Wednesday, August 3, 2016

Rock and a Hard Place

To the Durango Kid,  Antoinette

This political season has most of us feeling like we want to jump out of a plane without a parachute....but don't (that's just a figure of speech unless you're Luke Aikens). Always have a safety net,  and for those of us who prefer to stay on the ground...that net is wine! So when you are overwhelmed by hopelessness living in this Animal House, or feel stuck between a rock and a hard place,  don't give in...take a lesson from cabernet...turn a negative into a positive...and remember the best wine comes from the grapes that struggle the most but persevere. They have the best character and most intense flavor...like the grape, whatever doesn't kill you makes you stronger, and brother after this election cycle nobody still standing will be girly men.(I wonder which bathroom they use) So when this political season is driving you bonkers, and your Facebook page is filled with rants right and left from Wikipedia intellectuals, don't commit sepeku, or worse...unfriend everyone...instead, uncork an Alexander Valley Cabernet.

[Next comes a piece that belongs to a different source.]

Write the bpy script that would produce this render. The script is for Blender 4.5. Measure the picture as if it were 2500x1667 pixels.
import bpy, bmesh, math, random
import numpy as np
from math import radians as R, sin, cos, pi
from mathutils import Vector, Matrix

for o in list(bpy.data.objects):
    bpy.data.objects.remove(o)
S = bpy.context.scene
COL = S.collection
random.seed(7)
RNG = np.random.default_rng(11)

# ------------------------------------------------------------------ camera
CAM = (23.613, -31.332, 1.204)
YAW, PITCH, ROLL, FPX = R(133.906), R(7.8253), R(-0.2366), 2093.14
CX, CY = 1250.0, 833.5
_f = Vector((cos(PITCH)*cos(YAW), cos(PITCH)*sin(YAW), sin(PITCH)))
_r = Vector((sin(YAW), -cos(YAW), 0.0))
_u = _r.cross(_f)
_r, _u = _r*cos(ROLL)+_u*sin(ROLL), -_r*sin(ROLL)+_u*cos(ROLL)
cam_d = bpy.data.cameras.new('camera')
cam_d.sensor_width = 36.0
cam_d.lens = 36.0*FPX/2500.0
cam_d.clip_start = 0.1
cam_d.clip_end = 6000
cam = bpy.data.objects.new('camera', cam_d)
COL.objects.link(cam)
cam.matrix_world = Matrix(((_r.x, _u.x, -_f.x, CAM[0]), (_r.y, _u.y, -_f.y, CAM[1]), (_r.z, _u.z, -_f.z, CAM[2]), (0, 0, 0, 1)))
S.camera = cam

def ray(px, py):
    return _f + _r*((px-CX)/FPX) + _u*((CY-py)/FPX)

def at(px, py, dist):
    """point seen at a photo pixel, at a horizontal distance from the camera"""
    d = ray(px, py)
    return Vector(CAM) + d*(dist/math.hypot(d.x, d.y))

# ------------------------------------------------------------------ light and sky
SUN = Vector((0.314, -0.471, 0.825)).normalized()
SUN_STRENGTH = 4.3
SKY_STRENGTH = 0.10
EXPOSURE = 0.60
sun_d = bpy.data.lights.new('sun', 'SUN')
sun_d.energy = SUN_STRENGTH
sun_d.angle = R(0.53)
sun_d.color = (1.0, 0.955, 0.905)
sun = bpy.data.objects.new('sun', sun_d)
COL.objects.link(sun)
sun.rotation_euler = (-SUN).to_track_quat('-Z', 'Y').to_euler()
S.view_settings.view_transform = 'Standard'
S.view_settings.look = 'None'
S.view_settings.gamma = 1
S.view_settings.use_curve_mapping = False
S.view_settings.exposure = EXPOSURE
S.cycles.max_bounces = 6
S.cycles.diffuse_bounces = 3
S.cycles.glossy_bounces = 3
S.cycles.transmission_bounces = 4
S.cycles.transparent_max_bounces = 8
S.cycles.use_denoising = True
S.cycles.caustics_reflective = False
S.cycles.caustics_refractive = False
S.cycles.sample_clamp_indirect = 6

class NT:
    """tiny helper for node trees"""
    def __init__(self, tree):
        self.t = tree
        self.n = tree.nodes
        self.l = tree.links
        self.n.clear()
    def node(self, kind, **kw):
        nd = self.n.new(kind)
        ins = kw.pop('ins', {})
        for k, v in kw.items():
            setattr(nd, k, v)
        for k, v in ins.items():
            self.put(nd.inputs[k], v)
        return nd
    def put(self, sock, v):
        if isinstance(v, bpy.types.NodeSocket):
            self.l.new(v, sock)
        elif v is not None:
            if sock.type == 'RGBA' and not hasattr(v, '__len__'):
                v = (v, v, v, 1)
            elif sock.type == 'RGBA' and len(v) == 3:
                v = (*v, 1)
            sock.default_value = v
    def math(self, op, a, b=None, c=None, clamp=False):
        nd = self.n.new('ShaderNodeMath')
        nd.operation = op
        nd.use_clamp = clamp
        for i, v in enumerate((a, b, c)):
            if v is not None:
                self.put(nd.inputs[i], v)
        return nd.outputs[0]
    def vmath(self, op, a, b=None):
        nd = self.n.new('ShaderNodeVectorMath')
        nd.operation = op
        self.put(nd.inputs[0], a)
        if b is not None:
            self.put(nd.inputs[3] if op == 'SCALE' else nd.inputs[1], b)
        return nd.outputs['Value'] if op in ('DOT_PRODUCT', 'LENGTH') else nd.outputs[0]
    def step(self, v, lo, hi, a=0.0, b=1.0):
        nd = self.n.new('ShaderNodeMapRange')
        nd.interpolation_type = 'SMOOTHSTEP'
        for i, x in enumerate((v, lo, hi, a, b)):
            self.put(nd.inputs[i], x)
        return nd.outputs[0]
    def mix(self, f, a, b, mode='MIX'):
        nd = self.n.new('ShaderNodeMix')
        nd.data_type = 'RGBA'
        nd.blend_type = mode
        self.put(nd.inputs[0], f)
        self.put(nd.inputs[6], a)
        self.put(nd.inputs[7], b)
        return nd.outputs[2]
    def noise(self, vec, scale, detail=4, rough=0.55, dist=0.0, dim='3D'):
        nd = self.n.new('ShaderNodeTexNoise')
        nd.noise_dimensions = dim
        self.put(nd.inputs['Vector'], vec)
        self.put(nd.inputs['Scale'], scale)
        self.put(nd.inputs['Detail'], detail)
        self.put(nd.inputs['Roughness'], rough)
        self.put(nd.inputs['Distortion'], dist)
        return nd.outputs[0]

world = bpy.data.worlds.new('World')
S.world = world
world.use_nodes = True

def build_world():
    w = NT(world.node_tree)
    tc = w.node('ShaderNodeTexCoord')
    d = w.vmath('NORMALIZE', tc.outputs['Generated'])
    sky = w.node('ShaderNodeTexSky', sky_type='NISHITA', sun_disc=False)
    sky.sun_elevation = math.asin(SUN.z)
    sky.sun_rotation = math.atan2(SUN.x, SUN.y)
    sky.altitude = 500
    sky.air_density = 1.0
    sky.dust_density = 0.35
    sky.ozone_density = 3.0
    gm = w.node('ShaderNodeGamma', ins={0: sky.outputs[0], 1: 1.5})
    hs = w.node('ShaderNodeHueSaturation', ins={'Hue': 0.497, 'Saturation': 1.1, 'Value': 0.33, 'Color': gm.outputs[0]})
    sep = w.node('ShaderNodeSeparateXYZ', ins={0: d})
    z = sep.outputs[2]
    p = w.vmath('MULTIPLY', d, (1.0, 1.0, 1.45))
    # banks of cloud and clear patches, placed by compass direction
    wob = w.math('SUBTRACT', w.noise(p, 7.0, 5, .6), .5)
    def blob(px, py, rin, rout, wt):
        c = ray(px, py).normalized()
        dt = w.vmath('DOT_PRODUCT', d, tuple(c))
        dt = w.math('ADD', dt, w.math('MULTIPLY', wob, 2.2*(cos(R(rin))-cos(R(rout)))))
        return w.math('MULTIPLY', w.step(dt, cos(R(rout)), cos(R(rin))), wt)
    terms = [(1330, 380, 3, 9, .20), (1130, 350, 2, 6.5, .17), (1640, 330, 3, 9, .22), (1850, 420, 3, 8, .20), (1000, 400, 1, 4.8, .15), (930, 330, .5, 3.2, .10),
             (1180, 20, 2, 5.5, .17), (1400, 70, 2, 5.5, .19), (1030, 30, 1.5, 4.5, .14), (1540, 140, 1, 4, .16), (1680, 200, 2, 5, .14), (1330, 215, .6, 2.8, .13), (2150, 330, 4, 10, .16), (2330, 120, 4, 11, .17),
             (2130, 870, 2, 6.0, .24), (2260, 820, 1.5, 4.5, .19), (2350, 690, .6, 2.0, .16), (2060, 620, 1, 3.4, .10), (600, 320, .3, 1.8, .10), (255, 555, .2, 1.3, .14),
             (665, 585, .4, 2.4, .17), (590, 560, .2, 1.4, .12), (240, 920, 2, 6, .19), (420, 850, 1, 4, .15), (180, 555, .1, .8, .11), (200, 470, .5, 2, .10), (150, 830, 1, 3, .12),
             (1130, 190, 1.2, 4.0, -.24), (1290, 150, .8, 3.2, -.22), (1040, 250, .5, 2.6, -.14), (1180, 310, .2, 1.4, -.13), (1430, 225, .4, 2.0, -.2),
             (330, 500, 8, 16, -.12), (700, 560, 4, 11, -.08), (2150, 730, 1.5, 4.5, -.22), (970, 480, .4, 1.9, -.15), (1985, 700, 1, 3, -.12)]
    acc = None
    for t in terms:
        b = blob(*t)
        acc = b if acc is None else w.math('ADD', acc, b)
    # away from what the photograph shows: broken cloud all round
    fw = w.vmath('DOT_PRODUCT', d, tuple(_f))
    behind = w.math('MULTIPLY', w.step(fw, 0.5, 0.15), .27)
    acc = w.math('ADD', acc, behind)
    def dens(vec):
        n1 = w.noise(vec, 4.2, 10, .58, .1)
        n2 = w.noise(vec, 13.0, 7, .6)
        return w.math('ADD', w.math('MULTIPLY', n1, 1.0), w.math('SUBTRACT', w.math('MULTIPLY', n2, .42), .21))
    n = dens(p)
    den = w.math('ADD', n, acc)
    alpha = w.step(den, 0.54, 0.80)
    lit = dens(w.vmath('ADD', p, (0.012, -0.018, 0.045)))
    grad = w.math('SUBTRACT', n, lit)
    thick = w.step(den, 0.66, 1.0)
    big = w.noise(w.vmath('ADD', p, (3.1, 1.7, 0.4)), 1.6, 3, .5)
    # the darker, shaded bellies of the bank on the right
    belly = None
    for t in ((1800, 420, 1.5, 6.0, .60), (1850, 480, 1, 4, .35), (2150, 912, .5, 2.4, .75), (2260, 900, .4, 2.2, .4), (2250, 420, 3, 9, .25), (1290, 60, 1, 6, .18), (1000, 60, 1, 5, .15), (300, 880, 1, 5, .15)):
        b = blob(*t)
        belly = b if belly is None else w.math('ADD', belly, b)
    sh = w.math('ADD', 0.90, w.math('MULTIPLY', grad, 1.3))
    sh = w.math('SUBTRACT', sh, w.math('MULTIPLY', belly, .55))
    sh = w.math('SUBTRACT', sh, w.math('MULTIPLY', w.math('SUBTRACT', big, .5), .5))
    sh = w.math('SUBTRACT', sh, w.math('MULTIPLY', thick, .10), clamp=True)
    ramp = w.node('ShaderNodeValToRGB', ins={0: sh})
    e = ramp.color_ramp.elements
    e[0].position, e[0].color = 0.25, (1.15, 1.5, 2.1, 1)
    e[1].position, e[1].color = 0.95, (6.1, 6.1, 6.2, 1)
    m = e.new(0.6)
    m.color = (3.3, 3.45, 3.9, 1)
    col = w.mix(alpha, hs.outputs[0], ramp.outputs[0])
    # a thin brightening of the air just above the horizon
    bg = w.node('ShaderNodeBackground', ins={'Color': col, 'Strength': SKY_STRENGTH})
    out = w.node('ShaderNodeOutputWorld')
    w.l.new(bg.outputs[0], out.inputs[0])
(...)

Find your solace in a wine that grew up between a rock and hard place and achieved perfection. When the going gets tough, the tough get going to the nearest refreshment stand and restock their wine supplies. Whatever the outcome of the elections are...don't despair,  go out and win one for the Gipper, and remember...win or lose, we booze. Whether your glass is always half empty, or always half full... there's still room for more wine. Top it off and soon you'll feel like tempered steel. Strong enough to survive any election, bad cliches, and stolen movie lines. Was it over when the Germans bombed Pearl Harbor? No! Because it's not over until the fat lady sings. So you can do what you want, but I'm not going to sit around here and listen to you bad mouth the U.S.of A! Gentlemen, I'm going to the wine store.